Rally call for stadium action


Stadium support: Protesters at the site of a new basketball stadium at Somerville want building to begin as soon as possible. Mornington Peninsula Shire says it is still negotiating with insurers over cover for the original stadium lost in a fire a year ago. Picture: Yanni

ABOUT 100 Western Port Basketball Association supporters sent out a clear message to the Mornington Peninsula Shire on Saturday – they want their stadium at Somerville rebuilt as soon as possible.

The rally, described by the association’s operations manager Tyler Molloy as “awesome”, sought to galvanise support and generate action on rebuilding the 25-year-old stadium which burnt down 12 months ago.

“Certainly it shows people are passionate about getting a new stadium up and running,” Mr Molloy said.

Association president George Yerondais said those at the rally were impatient for action on rebuilding the courts.

“We’ve been waiting so long to have courts back and possibly upgraded,” he said. “We are trying hard to keep our players here, but it has been hard because we have stiff competition from other venues, such as Frankston, Mornington, Southern Peninsula and Casey.”

A petition calling for the “urgent rebuilding” of the basketball stadium will be presented to the state government by Hastings MP Neale Burgess.

Mr Burgess said the council should “get on with rebuilding the Somerville basketball stadium”.

“The stadium burnt down 12 months ago and the lack of information being provided by the Mornington Peninsula Shire Council has left thousands of local players in the dark about their playing futures,” he said.

“The association has done an excellent job of arranging alternative locations for games to be played, however, the constant uncertainty and travel to 17 replacement courts is taking its toll on the association and its players.”

Meanwhile, a company set up by Frankston Council wants to manage the rebuilt stadium (“Sports ‘in the swim’” The News 16/5/2017).

Speaking in state parliament last week Mr Burgess urged the government to help pay for the rebuilding of the Somerville stadium.

“It is high time the council and the state government worked together to provide certainty for the Somerville community around dates of the rebuilding of this vital piece of infrastructure.”

The shire’s chief operating officer Alison Leighton last week said “plans for rebuilding … continue with tenders for design and construction to be advertised shortly”.

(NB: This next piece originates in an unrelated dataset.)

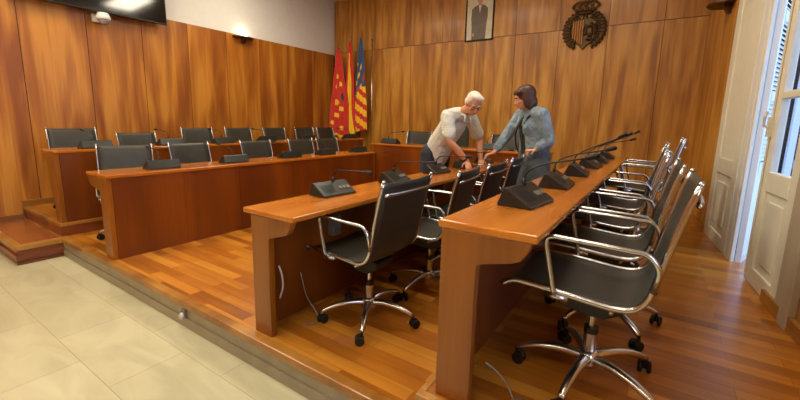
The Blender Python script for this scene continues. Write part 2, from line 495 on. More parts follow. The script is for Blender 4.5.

She said “ground-breaking works would start later this year”, while background preparation works “continued in earnest”.

Ms Leighton said the shire planned to “seek additional funding for the redevelopment from the state government which, if successful, would allow for construction of two additional basketball courts on the site”.

Players at rally: Joining Saturday’s rally for speeding up the new basketball stadium at Somerville were, from left, Lucas, Boedi, Justin, Jamie, Taj and Finn. Picture: Yanni

“Negotiations also continue with the shire’s insurer to reach an agreement for funding that will ensure that the new facility achieves a high standard,” She said.

Mr Yerondais said after reading her statement: “That is the most we have heard from the council for a whole year.

“We’ve tried hard over the past 12 months to work with the council but it has been a big disappointment that [it] did not revise the stadium’s insurance [policy].

“This business of negotiating with the insurers is very strange.”

There is speculation that the 25-year-old stadium was insured on a “like-for-like” basis.

“None of that was reviewed or updated before the fire,” Mr Yerondais said.

A shire allocation of $750,000 in its 2016-17 budget may help bridge the gap between the insurance payout of $2.5 million and the $3.25 million cost of a replacement two-court stadium. The cost of a four-court stadium is thought to be around $3.5 million.

“We want four courts as we use up to 15 courts a week, including five on a Friday night,” Mr Yerondais said. Other venues are at Dromana, Southern Peninsula and Peninsula School.

Mr Yerondais said he hoped to meet with shire representatives next week.

“We are committed to working with the council, but their lack of maintenance, such as regarding the insurance policies, has led to a poor situation.

“We want to achieve one thing and that is to get the facility back in place as well as have the ability to expand and extend.

“When you have a town with one club for one sport and you lose that club your risk losing it all.”